▸ WRITTEN TASK
Give again exactly the lines that run from the start of the records to the line holding "except Exception as", both ends counted. Do not include the pictures.

----------

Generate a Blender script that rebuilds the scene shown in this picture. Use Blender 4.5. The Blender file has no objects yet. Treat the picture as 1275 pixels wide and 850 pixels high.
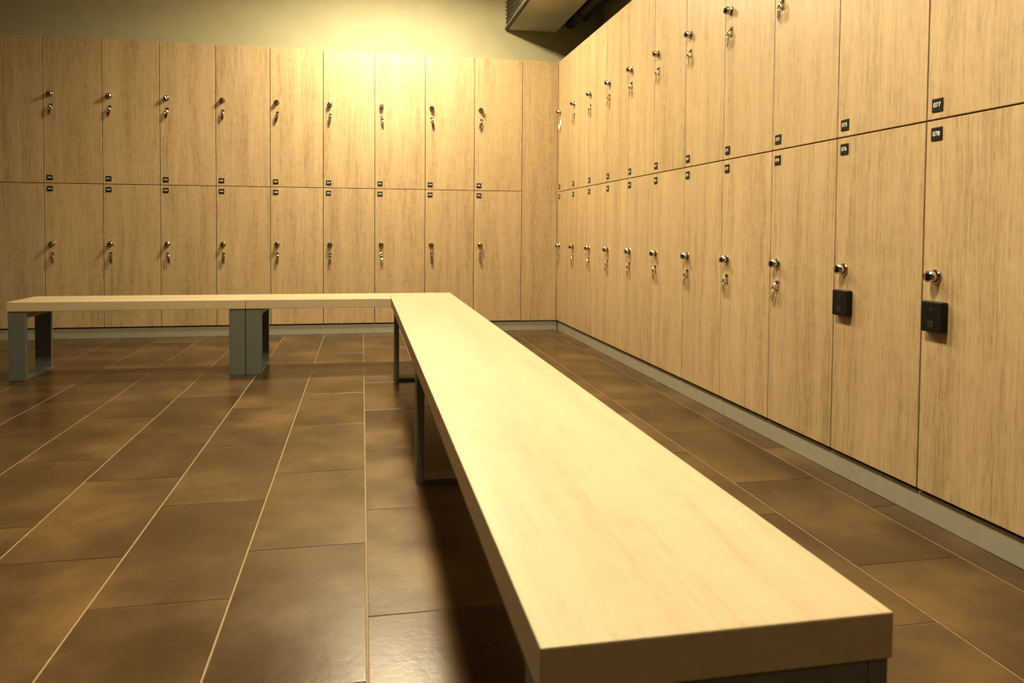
import bpy, bmesh, math, random
from mathutils import Matrix, Vector
random.seed(4)
scene=bpy.context.scene
COL=scene.collection
scene.view_settings.view_transform='Standard'
try: scene.view_settings.look='Medium High Contrast'
except Exception as e: print('look unavailable',e)

# ------------------------------------------------------------ helpers
def link(o,parent=None):
    COL.objects.link(o)
    if parent is not None: o.parent=parent
    return o
def obj(name,mesh,parent=None,loc=(0,0,0),rot=(0,0,0)):
    o=bpy.data.objects.new(name,mesh); link(o,parent); o.location=loc; o.rotation_euler=rot
    return o
def empty(name,loc=(0,0,0),rot=(0,0,0)):
    o=bpy.data.objects.new(name,None); link(o); o.location=loc; o.rotation_euler=rot; o.empty_display_size=.1
    return o
def box_bm(bm,lo,hi,mat=0,bev=0,seg=2):
    t=bmesh.new()
    bmesh.ops.create_cube(t,size=1)
    for v in t.verts:
        v.co=Vector([(lo[i]+hi[i])/2+v.co[i]*(hi[i]-lo[i]) for i in range(3)])
    if bev>0: bmesh.ops.bevel(t,geom=t.edges[:],offset=bev,segments=seg,affect='EDGES',profile=.5)
    for f in t.faces: f.material_index=mat
    me=bpy.data.meshes.new('t'); t.to_mesh(me); t.free(); bm.from_mesh(me); bpy.data.meshes.remove(me)
def cyl_bm(bm,p0,p1,r0,r1=None,seg=24,mat=0,bev=0):
    r1=r0 if r1 is None else r1
    p0=Vector(p0);p1=Vector(p1);d=p1-p0
    t=bmesh.new()
    bmesh.ops.create_cone(t,cap_ends=True,segments=seg,radius1=r0,radius2=r1,depth=d.length)
    if bev>0:
        es=[e for e in t.edges if len(e.link_faces)==2 and any(len(f.verts)>4 for f in e.link_faces)]
        bmesh.ops.bevel(t,geom=es,offset=bev,segments=2,affect='EDGES')
    M=Matrix.Translation((p0+p1)/2)@d.to_track_quat('Z','Y').to_matrix().to_4x4()
    t.transform(M)
    for f in t.faces: f.material_index=mat; f.smooth=len(f.verts)<=4
    me=bpy.data.meshes.new('t'); t.to_mesh(me); t.free(); bm.from_mesh(me); bpy.data.meshes.remove(me)
def torus_bm(bm,c,R,r,axis='Y',mat=0,a0=0,a1=2*math.pi,n=20,m=8,sx=1,sz=1):
    full=abs(a1-a0-2*math.pi)<1e-6
    rings=[]
    cnt=n if full else n+1
    for i in range(cnt):
        a=a0+(a1-a0)*i/n; ring=[]
        for j in range(m):
            b=2*math.pi*j/m
            rr=R+r*math.cos(b); h=r*math.sin(b)
            p=[rr*math.cos(a)*sx,h,rr*math.sin(a)*sz]
            if axis=='X': p=[p[1],p[0],p[2]]
            if axis=='Z': p=[p[0],p[2],p[1]]
            ring.append(bm.verts.new(Vector(c)+Vector(p)))
        rings.append(ring)
    for i in range(n if full else n):
        A=rings[i];B=rings[(i+1)%cnt]
        for j in range(m):
            f=bm.faces.new((A[j],A[(j+1)%m],B[(j+1)%m],B[j])); f.material_index=mat; f.smooth=True
def finish(bm,name,mats):
    bmesh.ops.recalc_face_normals(bm,faces=bm.faces[:])
    me=bpy.data.meshes.new(name); bm.to_mesh(me); bm.free()
    for m in mats: me.materials.append(m)
    return me

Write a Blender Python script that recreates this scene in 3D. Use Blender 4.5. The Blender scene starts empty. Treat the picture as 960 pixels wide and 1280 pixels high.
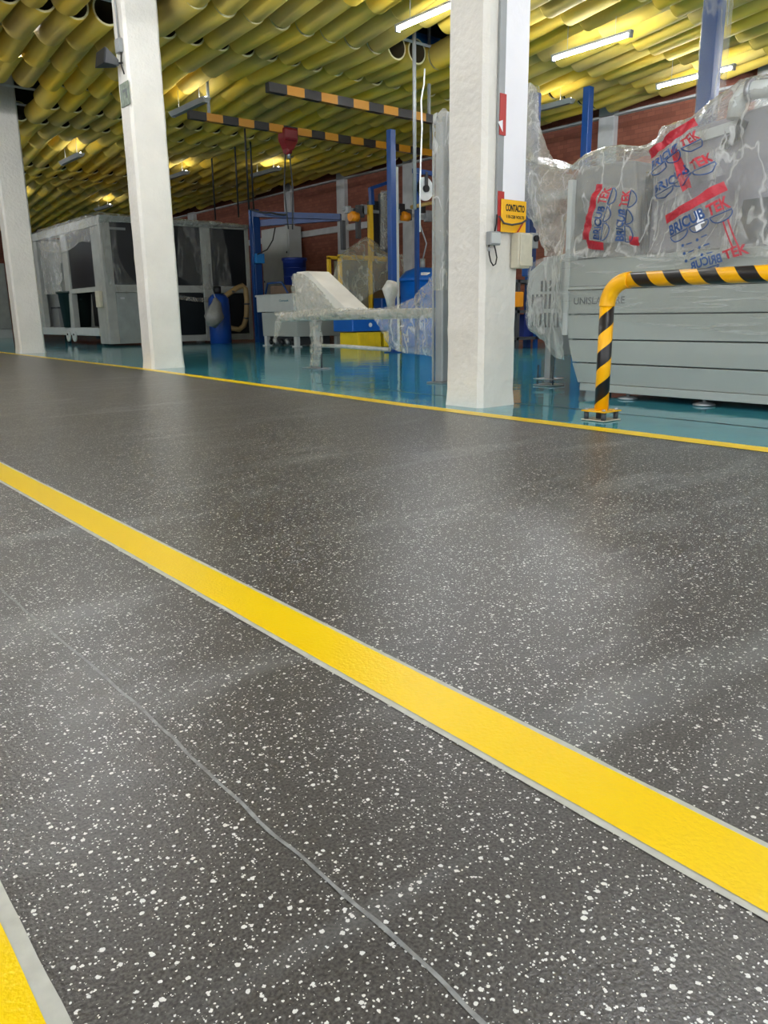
import bpy, bmesh, math, random
from mathutils import Vector, Matrix, noise
random.seed(7)
C = bpy.context.scene.collection
PI = math.pi
V = Vector

# ------------------------------------------------------------------ camera
H = 0.6
FW, FH = 960.0, 1280.0
vv = V((532 - 480, 4470 - 640)); v1 = V((-345 - 480, 405 - 640))
F = math.sqrt(-(vv.dot(v1)))
down = V((vv.x, vv.y, F)).normalized()
Yc = V((v1.x, v1.y, F)); Yc -= down * down.dot(Yc); Yc.normalize()
Zc = -down
Xc = Yc.cross(Zc)
CAM = V((0, 0, H))

def at(px, py, x=None, y=None, z=None):
    """point where the sight line through a photo pixel meets a world plane"""
    v = V((px - 480, py - 640, F))
    r = V((Xc.dot(v), Yc.dot(v), Zc.dot(v)))
    if z is not None: t = (z - H) / r.z
    elif x is not None: t = x / r.x
    else: t = y / r.y
    return CAM + r * t

def pj(p):
    d = V(p) - CAM
    c = Xc * d.x + Yc * d.y + Zc * d.z
    return (480 + F * c.x / c.z, 640 + F * c.y / c.z, c.z)

cam = bpy.data.cameras.new('camera')
co = bpy.data.objects.new('camera', cam); C.objects.link(co)
# blender camera axes: x right, y up, z back, expressed in world
rx = V((Xc.x, Yc.x, Zc.x)); ry = -V((Xc.y, Yc.y, Zc.y)); rz = -V((Xc.z, Yc.z, Zc.z))
m = Matrix((rx, ry, rz)).transposed().to_4x4(); m.translation = CAM
co.matrix_world = m
cam.sensor_fit = 'VERTICAL'; cam.sensor_height = 32; cam.lens = 32 * F / FH
cam.clip_start = 0.02; cam.clip_end = 200
bpy.context.scene.camera = co

# ------------------------------------------------------------------ materials
def new_mat(name):
    mt = bpy.data.materials.new(name); mt.use_nodes = True
    nt = mt.node_tree; b = nt.nodes['Principled BSDF']
    return mt, nt, b
def N(nt, t, **k):
    n = nt.nodes.new(t)
    for a, v in k.items(): setattr(n, a, v)
    return n
def srgb(r, g, b):
    f = lambda c: (c / 255 / 12.92) if c / 255 <= .04045 else ((c / 255 + .055) / 1.055) ** 2.4
    return (f(r), f(g), f(b), 1)
def simple(name, rgb, rough=.5, metal=0, bump=0, bscale=30, var=.12, vscale=4, spec=.5, coat=0):
    mt, nt, b = new_mat(name)
    col = srgb(*rgb)
    b.inputs['Roughness'].default_value = rough; b.inputs['Metallic'].default_value = metal
    b.inputs['Specular IOR Level'].default_value = spec
    b.inputs['Coat Weight'].default_value = coat; b.inputs['Coat Roughness'].default_value = .1
    g = N(nt, 'ShaderNodeNewGeometry')
    n = N(nt, 'ShaderNodeTexNoise'); n.inputs['Scale'].default_value = vscale; n.inputs['Detail'].default_value = 5
    nt.links.new(g.outputs['Position'], n.inputs['Vector'])
    r = N(nt, 'ShaderNodeValToRGB')
    r.color_ramp.elements[0].position = .3; r.color_ramp.elements[1].position = .7
    r.color_ramp.elements[0].color = [c * (1 - var) for c in col[:3]] + [1]
    r.color_ramp.elements[1].color = [min(1, c * (1 + var)) for c in col[:3]] + [1]
    nt.links.new(n.outputs['Fac'], r.inputs['Fac']); nt.links.new(r.outputs['Color'], b.inputs['Base Color'])
    if bump:
        n2 = N(nt, 'ShaderNodeTexNoise'); n2.inputs['Scale'].default_value = bscale; n2.inputs['Detail'].default_value = 4
        nt.links.new(g.outputs['Position'], n2.inputs['Vector'])
        bp = N(nt, 'ShaderNodeBump'); bp.inputs['Strength'].default_value = bump; bp.inputs['Distance'].default_value = .02
        nt.links.new(n2.outputs['Fac'], bp.inputs['Height']); nt.links.new(bp.outputs['Normal'], b.inputs['Normal'])
    return mt

M = {}
M['paint_white'] = simple('rough white paint', (222, 218, 208), .45, bump=.55, bscale=22, var=.05, vscale=3)
M['board_white'] = simple('white board', (236, 235, 238), .5, bump=.1, var=.03)
M['grey_light'] = simple('light grey enamel', (186, 190, 186), .4, var=.05)
M['grey_machine'] = simple('machine grey', (162, 167, 161), .35, var=.04, vscale=2)
M['grey_mid'] = simple('mid grey', (120, 122, 120), .45, var=.08)
M['grey_dark'] = simple('dark grey', (62, 64, 66), .5, var=.1)
M['black'] = simple('black', (22, 22, 24), .5, var=.1)
M['blackrubber'] = simple('black rubber', (28, 26, 26), .7)
M['dark_glass'] = simple('dark glass', (30, 34, 36), .3, var=.25, vscale=1.2, spec=.25)
M['blue'] = simple('blue paint', (2, 60, 122), .35, var=.08)
M['blue_plastic'] = simple('blue plastic', (12, 92, 178), .35, var=.05)
M['blue_barrel'] = simple('blue barrel plastic', (14, 62, 140), .4, var=.05)
M['navy'] = simple('navy plastic', (24, 44, 112), .45)
M['cyan'] = simple('light blue plastic', (30, 120, 185), .4)
M['yellow_paint'] = simple('yellow machine paint', (222, 176, 30), .4)
M['yellow_crate'] = simple('yellow crate plastic', (226, 196, 24), .45)
M['orange'] = simple('orange paint', (224, 140, 20), .45)
M['sign_yellow'] = simple('sign yellow', (238, 178, 12), .4, var=.04)
M['red'] = simple('red paint', (176, 42, 34), .45)
M['dark_red'] = simple('dark red paint', (120, 24, 28), .4)
M['tan'] = simple('tan hose', (150, 124, 80), .55)
M['steel'] = simple('steel', (176, 178, 180), .35, metal=.7)
M['galv'] = simple('galvanised steel', (150, 153, 152), .45, metal=.3)
M['beige'] = simple('beige enamel', (196, 190, 168), .45, var=.08, vscale=20)
M['white_plastic'] = simple('white plastic', (232, 234, 232), .4)
M['tube_rim'] = simple('cut tube rim', (232, 222, 168), .8, var=.05)
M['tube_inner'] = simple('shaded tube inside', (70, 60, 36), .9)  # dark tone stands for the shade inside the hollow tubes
M['green'] = simple('dark green plastic', (22, 40, 36), .5)
M['bin_grey'] = simple('bin grey plastic', (66, 74, 82), .5)
M['label_grey'] = simple('faded grey green label', (128, 138, 122), .6, var=.3, vscale=25)
M['text_black'] = simple('black lettering', (24, 22, 20), .6)
M['text_grey'] = simple('grey lettering', (92, 96, 98), .5)
M['text_pale'] = simple('pale lettering', (130, 138, 142), .5)
M['text_teal'] = simple('teal lettering', (30, 110, 130), .5)
M['print_blue'] = simple('blue bag print', (34, 72, 128), .35)
M['print_red'] = simple('red bag print', (182, 40, 54), .3, bump=.5, bscale=40)
M['print_white'] = simple('white bag print', (240, 240, 245), .35)
M['roof_dark'] = simple('dark roof', (60, 56, 50), .9)
M['concrete_band'] = simple('painted concrete', (190, 190, 188), .7, bump=.2)
M['skin_pale'] = simple('pale plastic', (172, 170, 162), .4, bump=.6, bscale=25, var=.15, vscale=15)

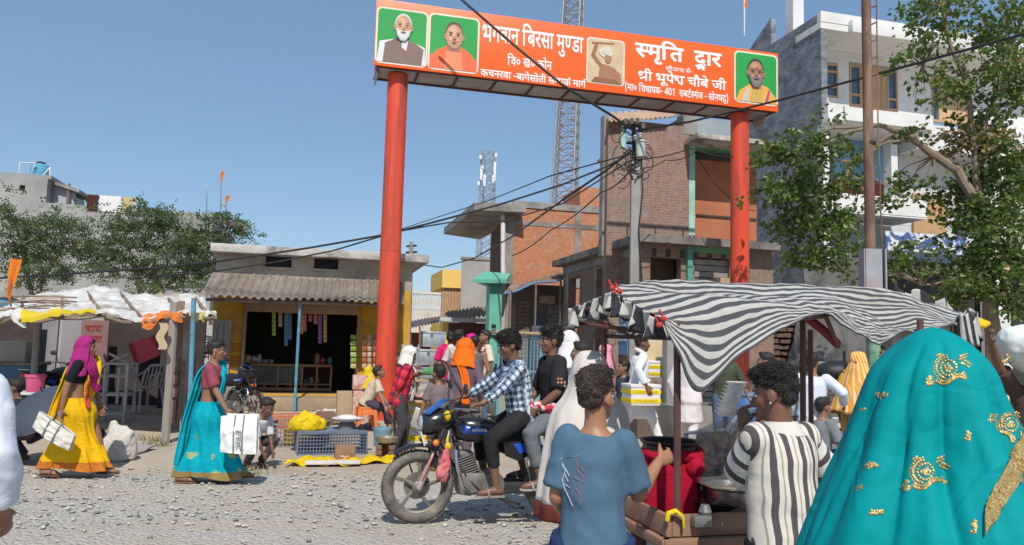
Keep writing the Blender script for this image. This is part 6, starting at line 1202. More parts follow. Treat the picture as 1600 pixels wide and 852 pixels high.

----------

▸ ANSWER TO THIS PROBLEM
Generate a Blender script that rebuilds the scene shown in this picture. Use Blender 4.5. The Blender file has no objects yet. Treat the picture as 1275 pixels wide and 850 pixels high.
import bpy, bmesh, math, random
from mathutils import Matrix, Vector
random.seed(4)
scene=bpy.context.scene
COL=scene.collection
scene.view_settings.view_transform='Standard'
try: scene.view_settings.look='Medium High Contrast'
except Exception as e: print('look unavailable',e)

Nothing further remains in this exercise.